I wish people knew the truth about that moment.
Not only in that moment God is giving you mercy, not only in that moment is God giving you love,
but in that moment, the Father is so.
so proud of you. I don't know of anything a person can do. Then take all their brokenness
and all their shame and go to the place of confession and say, here's what I've chosen, but
I've been chosen. Here's what I've chosen to do. But here's who Jesus has chosen to make me.
Not because you're performing, but because you're letting yourself be his. Just like right now.
literally just like right now
this is the last thing
this is a former Archbishop of St. Paul
Minneapolis, his name is Archbishop of Harry Flynn
and he used to invite people to do this
at beginning every Mass
and say I want you to close your eyes
and if you're joining right now
I just want you to feel free to close your eyes
and in this moment of your eyes being closed
here you are
worshiping God here you are at Mass
in the virtual front pew
here are at Mass in this place
picture the Father looking at you right now.

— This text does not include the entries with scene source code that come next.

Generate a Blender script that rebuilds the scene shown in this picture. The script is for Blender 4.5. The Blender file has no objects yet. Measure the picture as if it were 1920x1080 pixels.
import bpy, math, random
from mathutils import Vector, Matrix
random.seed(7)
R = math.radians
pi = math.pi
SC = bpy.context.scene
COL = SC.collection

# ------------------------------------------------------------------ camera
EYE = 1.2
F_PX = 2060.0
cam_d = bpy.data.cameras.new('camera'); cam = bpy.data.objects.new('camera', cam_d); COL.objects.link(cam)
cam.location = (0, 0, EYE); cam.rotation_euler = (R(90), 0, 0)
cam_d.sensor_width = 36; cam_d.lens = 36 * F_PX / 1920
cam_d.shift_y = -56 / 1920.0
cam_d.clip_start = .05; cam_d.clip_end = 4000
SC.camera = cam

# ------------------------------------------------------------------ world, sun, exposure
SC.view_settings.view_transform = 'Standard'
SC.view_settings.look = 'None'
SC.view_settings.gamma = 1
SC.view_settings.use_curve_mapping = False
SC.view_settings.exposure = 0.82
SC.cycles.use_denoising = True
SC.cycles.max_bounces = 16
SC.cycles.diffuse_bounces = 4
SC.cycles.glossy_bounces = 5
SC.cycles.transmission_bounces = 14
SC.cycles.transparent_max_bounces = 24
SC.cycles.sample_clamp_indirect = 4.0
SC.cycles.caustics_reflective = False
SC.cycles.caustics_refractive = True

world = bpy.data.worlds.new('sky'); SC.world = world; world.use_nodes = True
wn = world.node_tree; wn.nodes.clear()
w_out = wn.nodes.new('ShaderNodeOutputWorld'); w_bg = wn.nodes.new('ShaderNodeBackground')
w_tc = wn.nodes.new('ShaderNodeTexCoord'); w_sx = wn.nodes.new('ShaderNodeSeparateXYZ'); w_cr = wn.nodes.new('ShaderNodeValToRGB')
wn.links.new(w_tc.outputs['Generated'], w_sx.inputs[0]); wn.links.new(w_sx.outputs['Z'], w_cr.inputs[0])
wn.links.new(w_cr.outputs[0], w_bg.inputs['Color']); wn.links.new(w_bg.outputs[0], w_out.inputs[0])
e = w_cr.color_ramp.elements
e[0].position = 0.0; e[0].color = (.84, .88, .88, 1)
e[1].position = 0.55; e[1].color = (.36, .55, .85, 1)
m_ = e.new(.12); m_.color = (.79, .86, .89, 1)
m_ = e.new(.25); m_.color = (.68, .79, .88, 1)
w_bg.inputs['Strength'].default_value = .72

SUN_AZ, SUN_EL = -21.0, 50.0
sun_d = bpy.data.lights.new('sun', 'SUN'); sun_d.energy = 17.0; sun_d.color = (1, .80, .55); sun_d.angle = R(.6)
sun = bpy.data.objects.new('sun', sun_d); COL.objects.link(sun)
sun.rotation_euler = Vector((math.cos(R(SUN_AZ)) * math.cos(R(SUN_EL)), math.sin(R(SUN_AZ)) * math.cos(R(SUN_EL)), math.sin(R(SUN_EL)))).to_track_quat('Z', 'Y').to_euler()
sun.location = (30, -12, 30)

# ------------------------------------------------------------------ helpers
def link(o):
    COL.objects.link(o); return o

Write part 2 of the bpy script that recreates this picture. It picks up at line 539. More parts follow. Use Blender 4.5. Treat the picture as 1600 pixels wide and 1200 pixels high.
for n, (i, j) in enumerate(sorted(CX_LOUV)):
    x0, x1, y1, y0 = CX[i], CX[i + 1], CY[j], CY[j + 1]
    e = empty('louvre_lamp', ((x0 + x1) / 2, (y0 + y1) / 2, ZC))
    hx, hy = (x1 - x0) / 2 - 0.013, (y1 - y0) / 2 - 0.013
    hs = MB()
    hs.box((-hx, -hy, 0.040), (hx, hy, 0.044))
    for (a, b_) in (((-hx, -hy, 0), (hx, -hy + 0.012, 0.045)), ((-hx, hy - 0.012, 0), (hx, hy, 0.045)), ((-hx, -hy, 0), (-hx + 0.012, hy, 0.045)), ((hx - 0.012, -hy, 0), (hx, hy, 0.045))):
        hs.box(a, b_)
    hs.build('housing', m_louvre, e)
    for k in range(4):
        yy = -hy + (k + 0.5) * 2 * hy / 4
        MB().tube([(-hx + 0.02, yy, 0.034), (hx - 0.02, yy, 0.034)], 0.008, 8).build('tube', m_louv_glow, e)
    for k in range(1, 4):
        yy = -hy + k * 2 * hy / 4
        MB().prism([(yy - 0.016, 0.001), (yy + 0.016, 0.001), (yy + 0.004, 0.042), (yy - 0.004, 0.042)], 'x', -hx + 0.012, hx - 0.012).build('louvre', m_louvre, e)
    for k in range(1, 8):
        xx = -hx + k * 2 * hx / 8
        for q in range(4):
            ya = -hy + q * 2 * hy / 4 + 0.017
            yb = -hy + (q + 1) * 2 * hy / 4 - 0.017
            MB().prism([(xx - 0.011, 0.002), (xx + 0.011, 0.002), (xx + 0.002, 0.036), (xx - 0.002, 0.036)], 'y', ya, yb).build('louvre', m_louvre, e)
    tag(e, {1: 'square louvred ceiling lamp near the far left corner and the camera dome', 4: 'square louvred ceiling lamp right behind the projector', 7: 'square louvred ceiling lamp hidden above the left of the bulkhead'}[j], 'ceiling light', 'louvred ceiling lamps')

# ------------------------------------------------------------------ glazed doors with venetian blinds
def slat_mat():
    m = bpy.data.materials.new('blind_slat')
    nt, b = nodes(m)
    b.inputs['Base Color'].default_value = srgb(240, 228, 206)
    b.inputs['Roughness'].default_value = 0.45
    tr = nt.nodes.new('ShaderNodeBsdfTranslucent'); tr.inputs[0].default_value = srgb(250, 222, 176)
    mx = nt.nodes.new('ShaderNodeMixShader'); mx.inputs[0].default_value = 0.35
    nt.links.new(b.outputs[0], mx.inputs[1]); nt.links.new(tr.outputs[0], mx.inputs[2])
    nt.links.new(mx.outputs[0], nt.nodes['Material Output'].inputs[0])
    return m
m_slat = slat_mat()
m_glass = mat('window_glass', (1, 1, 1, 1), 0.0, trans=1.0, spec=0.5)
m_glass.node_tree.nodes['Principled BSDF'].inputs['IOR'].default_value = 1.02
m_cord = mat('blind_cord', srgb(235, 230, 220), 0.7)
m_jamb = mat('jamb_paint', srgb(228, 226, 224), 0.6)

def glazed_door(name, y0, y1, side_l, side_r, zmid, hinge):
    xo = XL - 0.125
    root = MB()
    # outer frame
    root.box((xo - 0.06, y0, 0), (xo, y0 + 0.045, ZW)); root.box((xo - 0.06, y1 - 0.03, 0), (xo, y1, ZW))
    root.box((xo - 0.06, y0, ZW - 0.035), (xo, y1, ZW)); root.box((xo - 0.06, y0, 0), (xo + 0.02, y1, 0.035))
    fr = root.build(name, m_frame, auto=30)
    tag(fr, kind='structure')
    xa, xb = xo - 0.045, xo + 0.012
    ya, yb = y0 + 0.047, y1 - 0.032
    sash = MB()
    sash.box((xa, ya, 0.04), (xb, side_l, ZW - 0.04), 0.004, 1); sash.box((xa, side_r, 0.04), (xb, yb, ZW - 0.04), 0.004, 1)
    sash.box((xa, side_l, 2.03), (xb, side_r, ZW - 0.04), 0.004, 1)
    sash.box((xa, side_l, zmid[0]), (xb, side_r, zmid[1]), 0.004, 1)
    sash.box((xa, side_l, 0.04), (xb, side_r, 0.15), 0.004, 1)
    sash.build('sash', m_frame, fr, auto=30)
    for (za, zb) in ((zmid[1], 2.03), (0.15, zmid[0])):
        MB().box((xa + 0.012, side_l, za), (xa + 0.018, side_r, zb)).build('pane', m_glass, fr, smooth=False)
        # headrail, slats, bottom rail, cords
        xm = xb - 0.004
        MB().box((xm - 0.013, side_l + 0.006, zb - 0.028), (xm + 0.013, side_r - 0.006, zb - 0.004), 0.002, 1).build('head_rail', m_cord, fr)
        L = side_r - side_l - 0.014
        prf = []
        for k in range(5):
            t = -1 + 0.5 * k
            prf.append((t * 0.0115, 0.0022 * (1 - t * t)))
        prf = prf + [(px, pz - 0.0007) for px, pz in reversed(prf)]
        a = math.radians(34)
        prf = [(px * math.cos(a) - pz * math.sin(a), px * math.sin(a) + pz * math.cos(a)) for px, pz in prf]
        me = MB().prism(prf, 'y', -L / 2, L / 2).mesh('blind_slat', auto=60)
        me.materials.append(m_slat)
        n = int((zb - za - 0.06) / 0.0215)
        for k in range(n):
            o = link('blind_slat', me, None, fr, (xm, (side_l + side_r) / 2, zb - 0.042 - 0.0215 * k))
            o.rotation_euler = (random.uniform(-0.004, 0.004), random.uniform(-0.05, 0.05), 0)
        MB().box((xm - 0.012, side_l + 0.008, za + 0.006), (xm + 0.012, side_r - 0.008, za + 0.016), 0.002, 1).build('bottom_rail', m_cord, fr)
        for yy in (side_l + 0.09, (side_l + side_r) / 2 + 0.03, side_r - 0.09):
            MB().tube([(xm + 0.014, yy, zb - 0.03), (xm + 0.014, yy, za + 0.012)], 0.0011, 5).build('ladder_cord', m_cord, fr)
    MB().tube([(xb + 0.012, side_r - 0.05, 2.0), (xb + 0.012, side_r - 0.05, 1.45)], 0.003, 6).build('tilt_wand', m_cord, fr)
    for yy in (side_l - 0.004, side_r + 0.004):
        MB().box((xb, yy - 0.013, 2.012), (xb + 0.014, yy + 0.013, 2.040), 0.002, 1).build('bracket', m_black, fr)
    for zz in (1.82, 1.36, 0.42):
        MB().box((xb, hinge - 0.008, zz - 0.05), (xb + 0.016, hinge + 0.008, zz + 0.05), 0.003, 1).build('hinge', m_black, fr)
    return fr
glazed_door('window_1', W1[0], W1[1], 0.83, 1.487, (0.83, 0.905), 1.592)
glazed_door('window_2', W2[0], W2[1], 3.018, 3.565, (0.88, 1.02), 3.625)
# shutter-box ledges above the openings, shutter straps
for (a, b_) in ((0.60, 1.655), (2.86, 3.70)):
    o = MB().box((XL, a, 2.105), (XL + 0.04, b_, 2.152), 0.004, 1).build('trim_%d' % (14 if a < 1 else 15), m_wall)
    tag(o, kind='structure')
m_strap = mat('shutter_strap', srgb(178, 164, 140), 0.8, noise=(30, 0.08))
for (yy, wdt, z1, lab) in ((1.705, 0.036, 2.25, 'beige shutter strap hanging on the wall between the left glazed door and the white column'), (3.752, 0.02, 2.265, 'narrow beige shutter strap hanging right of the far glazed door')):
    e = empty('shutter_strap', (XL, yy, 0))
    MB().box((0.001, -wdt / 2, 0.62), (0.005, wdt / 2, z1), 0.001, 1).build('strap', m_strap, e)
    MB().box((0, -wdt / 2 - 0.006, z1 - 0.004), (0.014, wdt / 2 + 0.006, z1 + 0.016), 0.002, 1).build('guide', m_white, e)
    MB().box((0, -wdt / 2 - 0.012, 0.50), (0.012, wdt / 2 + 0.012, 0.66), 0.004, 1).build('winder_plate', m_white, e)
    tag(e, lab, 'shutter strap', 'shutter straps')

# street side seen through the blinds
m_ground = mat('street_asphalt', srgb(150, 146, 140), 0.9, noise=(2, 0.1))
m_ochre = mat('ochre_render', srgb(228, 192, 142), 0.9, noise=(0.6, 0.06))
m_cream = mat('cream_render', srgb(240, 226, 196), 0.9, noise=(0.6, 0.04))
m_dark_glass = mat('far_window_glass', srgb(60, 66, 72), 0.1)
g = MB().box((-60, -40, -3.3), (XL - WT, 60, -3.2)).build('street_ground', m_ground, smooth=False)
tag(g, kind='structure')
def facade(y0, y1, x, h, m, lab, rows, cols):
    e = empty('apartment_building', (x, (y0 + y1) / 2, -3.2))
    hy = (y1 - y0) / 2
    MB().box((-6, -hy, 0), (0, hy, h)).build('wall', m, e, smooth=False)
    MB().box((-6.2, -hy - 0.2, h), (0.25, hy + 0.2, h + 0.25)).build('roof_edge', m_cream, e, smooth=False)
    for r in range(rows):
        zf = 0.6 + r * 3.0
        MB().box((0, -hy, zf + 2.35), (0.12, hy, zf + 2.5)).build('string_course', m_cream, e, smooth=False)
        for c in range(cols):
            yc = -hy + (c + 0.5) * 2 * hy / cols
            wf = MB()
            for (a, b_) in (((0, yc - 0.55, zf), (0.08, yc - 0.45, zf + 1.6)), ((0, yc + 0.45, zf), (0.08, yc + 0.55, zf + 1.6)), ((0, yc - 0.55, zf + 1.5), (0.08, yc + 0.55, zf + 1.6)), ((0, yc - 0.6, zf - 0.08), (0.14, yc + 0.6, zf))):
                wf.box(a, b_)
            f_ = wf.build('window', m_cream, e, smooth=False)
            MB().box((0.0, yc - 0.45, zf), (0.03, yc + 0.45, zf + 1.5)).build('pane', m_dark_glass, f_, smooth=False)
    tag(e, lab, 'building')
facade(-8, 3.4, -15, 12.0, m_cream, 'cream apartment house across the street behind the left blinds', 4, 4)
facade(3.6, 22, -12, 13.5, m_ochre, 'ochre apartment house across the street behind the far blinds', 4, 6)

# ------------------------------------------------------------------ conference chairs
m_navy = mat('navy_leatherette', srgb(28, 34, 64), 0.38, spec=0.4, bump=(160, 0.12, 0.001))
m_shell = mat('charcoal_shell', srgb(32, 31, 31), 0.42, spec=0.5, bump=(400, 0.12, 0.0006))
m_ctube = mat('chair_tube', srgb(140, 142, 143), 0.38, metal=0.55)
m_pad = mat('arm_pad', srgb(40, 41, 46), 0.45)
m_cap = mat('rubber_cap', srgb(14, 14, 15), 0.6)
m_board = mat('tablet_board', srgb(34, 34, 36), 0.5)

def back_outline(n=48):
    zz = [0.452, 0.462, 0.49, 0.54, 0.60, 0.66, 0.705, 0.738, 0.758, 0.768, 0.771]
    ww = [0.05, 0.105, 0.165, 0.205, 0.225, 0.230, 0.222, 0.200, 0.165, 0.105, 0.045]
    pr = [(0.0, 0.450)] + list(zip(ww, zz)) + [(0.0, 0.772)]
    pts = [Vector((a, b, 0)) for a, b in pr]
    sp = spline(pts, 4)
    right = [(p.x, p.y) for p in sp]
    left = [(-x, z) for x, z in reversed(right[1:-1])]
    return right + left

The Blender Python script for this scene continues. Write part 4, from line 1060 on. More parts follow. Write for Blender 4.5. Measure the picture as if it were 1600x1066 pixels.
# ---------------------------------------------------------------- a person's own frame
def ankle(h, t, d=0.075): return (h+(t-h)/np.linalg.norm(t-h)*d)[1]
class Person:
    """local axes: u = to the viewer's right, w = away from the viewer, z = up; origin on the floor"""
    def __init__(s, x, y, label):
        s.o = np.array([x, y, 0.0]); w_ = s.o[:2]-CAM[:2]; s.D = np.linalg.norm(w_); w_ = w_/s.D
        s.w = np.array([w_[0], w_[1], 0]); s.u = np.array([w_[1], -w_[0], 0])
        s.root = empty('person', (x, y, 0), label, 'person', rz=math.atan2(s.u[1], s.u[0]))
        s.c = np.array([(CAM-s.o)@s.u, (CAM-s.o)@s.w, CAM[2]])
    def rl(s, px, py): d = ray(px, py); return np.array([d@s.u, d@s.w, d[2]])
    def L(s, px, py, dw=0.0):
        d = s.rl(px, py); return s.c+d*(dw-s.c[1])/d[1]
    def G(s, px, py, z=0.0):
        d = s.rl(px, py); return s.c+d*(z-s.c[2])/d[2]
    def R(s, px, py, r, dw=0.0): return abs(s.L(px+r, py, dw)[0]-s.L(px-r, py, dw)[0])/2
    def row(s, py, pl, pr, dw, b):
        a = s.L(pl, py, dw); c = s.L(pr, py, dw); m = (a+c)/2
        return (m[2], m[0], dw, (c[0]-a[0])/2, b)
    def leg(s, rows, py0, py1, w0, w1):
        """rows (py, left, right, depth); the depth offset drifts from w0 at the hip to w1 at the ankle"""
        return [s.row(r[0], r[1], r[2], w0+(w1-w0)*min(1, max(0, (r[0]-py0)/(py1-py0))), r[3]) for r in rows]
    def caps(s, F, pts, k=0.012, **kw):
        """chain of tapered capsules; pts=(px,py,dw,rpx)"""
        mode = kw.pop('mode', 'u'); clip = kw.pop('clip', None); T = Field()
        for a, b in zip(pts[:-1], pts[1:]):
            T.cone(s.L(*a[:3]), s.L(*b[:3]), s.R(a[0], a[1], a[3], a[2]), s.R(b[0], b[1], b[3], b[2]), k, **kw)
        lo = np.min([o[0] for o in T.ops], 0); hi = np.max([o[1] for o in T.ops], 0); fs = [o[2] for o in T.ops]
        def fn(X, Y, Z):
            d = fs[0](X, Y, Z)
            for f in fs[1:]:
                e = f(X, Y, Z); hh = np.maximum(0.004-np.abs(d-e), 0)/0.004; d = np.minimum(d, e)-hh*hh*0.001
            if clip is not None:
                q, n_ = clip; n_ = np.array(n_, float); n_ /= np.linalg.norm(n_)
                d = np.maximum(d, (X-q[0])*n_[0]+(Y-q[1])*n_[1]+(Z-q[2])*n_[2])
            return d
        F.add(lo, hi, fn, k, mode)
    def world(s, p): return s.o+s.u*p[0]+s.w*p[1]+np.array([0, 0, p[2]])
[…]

Here is God the Father who sees you.
He knows you.
He knows your brokenness and he knows your shame.
He knows your strengths.
He knows your beauty.
He knows the joy that you are.
He knows your sorrow.
But the Father is looking at you right now and he is smiling.
The Father sees you.
He knows you.
And he is smiling not because you're perfect, but because you are.
Not because you're perfect, but because you're here.
Not because you're perfect.
Because your, because his son went into the depths so that you could be his.